On Wed, May 8, 2013 at 11:02 AM, Sarah Stierch <sarah.stierch(a)gmail.com>wrote;wrote:
On Wed, May 8, 2013 at 10:44 AM, Andreas Kolbe
<jayen466(a)gmail.com> wrote:
On Wed, May 8, 2013 at 6:15 PM, Sarah Stierch
<sarah.stierch(a)gmail.com>wrote;wrote:
Andreas - when you say "until the Foundation
does something," what are
you looking for them to do?
Sarah, change has to come from the top: from Sue and the board. As far as
I am concerned, they have failed abysmally. There have been words and PR
exercises, and no deeds.
Here is another: redefine the scope of Commons,
making it clear that the
more sordid and pointless contributions are not welcome.
The community would have to do that. Wikimedia Foundation doesn't do that.
Wikimedia Foundation didn't invent Commons or create the scope for Commons,
as far as I know. (I could be wrong though.) So I'm not sure why that would
fall into the scope. If Wikimedia stepped in and said "Ok Commonists, here
is your new scope," all hell would break lose and we'd most likely have a
fork.
Hi Sarah, the terms of use come from the Foundation. I think the suggestion
is that Wikipedia is often a hostile work environment for women because of
sexism, and so the question is whether something about not creating a
hostile environment in that way could be added to the terms of use. (I know
it would be difficult to find the right words.)

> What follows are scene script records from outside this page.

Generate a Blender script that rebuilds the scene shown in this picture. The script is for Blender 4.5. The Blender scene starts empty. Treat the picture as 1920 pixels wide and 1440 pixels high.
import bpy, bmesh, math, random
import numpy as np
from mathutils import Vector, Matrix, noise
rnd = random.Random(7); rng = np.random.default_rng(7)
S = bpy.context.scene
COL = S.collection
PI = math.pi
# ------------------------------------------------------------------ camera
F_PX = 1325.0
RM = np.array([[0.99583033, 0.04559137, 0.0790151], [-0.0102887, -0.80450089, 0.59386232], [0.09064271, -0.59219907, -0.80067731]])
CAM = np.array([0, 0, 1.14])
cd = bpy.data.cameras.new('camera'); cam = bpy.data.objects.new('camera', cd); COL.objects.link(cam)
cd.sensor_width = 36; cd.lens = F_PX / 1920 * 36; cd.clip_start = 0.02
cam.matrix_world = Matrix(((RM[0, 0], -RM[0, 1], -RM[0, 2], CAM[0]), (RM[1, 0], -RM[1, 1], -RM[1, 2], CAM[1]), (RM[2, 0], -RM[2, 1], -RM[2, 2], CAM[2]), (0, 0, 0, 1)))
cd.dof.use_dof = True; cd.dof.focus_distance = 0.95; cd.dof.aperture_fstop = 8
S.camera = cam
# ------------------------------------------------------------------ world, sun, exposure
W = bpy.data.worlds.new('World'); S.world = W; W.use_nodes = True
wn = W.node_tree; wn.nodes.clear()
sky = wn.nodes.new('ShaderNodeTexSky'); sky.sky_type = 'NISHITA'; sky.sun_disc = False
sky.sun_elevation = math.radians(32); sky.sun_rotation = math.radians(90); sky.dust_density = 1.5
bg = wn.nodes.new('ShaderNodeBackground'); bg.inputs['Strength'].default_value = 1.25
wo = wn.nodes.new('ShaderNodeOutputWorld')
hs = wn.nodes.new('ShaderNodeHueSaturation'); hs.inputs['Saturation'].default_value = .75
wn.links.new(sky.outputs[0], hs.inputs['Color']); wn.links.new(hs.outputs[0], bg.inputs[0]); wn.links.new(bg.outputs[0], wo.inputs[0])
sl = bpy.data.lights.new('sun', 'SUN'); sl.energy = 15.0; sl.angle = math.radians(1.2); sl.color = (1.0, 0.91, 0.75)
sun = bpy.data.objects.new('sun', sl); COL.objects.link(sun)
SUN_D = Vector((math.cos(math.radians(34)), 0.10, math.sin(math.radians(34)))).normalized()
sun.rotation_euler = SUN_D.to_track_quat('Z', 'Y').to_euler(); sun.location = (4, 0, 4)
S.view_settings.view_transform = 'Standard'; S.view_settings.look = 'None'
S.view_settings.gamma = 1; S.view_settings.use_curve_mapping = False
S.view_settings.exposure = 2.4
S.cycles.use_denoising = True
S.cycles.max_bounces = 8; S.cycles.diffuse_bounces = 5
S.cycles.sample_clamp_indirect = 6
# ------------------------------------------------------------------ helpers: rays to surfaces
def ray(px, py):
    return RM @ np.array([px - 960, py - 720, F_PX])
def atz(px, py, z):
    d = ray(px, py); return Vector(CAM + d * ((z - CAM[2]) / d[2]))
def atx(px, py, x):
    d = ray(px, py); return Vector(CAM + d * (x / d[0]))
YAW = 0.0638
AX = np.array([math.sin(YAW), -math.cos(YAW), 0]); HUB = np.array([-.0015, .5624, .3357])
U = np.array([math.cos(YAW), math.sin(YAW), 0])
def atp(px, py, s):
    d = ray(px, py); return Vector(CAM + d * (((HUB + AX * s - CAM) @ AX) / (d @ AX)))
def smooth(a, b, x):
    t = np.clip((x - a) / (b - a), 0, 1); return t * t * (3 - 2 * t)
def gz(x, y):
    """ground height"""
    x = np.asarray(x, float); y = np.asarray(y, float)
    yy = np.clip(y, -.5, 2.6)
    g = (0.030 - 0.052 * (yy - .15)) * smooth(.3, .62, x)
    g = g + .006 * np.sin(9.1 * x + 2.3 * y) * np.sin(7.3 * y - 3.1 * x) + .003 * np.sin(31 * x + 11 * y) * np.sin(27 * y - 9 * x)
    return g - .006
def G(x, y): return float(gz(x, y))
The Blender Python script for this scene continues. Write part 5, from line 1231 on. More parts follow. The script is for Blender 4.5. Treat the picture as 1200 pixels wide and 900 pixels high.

We don't have a similar situation with racism, and wouldn't tolerate it if
one developed. I'm trying to think of an analogy. It might be something
like uploading thousands of photographs of African Americans as slaves, or
being lynched, then adding to them to unrelated articles whenever possible.
We wouldn't allow that to happen -- those responsible would be blocked, and
the images would at least be removed from unrelated articles without
argument.
Commons is a separable issue (though obviously related, attitude-wise).
Would it be a huge problem if it were to fork? Or if a separate pornography
project were to be created by the Foundation or others?